• [MATERIAL]:
[START]

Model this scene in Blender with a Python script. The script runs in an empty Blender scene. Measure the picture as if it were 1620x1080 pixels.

[END]
[START]

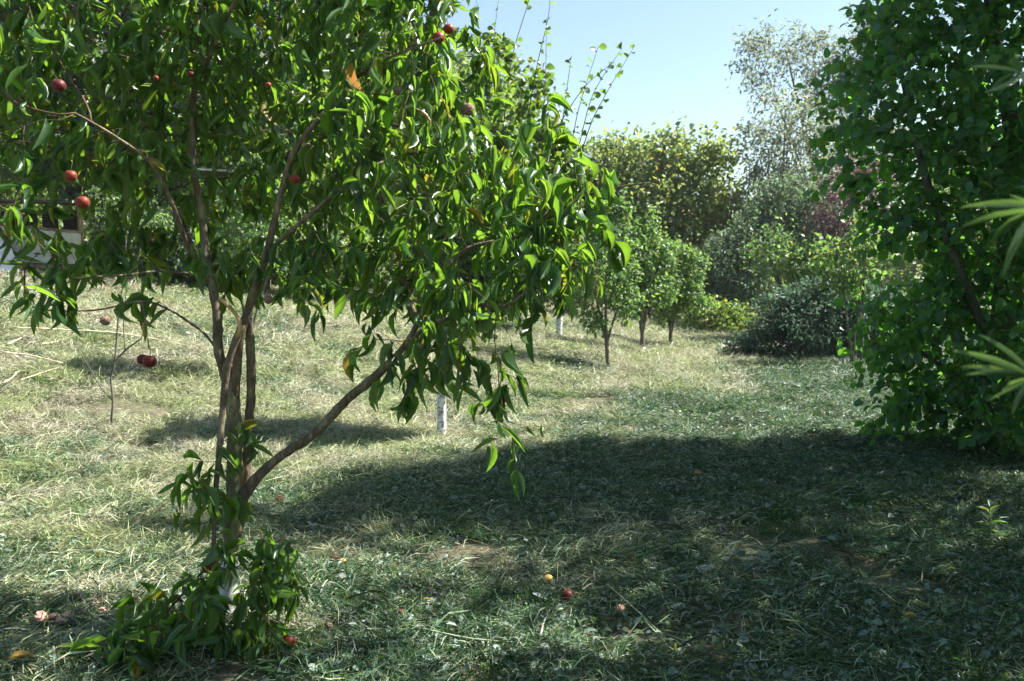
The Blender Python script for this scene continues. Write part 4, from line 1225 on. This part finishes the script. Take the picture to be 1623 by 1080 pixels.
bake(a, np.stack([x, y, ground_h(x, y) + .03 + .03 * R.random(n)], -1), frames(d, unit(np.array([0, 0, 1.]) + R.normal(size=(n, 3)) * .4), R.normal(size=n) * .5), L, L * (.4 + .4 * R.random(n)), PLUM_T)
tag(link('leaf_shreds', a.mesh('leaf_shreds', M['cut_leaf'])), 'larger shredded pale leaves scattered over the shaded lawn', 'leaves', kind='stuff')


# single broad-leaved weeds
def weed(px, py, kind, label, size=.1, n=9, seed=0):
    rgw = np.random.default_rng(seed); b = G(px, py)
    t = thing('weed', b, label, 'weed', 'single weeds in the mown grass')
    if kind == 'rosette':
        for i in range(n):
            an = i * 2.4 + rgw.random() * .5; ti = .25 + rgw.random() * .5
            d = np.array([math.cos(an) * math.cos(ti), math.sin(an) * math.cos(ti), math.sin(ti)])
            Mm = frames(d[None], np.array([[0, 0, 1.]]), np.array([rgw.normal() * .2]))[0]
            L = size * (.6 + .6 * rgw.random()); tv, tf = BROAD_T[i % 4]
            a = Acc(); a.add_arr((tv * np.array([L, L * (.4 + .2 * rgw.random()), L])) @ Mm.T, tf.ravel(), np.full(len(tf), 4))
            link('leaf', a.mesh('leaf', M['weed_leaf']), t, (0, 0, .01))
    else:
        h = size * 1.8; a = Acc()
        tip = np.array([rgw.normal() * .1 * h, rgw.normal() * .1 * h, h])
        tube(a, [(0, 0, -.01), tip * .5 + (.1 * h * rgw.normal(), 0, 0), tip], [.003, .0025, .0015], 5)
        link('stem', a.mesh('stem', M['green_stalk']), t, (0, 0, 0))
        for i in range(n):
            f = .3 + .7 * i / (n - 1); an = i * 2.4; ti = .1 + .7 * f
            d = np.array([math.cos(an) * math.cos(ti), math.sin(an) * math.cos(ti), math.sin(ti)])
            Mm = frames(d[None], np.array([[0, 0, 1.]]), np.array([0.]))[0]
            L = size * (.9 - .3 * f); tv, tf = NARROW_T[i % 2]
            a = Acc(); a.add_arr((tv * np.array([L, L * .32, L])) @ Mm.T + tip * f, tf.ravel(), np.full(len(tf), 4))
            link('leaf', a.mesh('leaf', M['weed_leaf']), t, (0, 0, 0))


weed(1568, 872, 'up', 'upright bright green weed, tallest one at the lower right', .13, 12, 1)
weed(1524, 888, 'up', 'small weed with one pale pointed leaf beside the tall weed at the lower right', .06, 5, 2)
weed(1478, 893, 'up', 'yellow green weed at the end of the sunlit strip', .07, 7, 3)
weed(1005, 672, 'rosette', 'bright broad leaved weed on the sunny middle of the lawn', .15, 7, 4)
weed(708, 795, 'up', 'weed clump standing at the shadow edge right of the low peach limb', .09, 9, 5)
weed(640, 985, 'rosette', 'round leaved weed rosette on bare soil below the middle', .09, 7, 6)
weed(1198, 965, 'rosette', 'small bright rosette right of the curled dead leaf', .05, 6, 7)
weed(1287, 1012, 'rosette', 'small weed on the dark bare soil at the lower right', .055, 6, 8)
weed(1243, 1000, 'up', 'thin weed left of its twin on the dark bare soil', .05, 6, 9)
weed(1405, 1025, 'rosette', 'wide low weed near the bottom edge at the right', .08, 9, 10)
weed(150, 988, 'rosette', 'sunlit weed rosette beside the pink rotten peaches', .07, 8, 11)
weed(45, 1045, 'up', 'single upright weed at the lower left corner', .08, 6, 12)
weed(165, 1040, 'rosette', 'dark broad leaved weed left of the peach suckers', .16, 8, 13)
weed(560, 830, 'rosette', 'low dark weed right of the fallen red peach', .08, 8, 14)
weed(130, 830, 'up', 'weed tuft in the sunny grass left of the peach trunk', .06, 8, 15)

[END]

• [EXERCISE DESCRIPTION]:
Extract every line from the records above that contains the word "with".

• [SOLUTION TO THIS TASK]:
Model this scene in Blender with a Python script. The script runs in an empty Blender scene. Measure the picture as if it were 1620x1080 pixels.
weed(1524, 888, 'up', 'small weed with one pale pointed leaf beside the tall weed at the lower right', .06, 5, 2)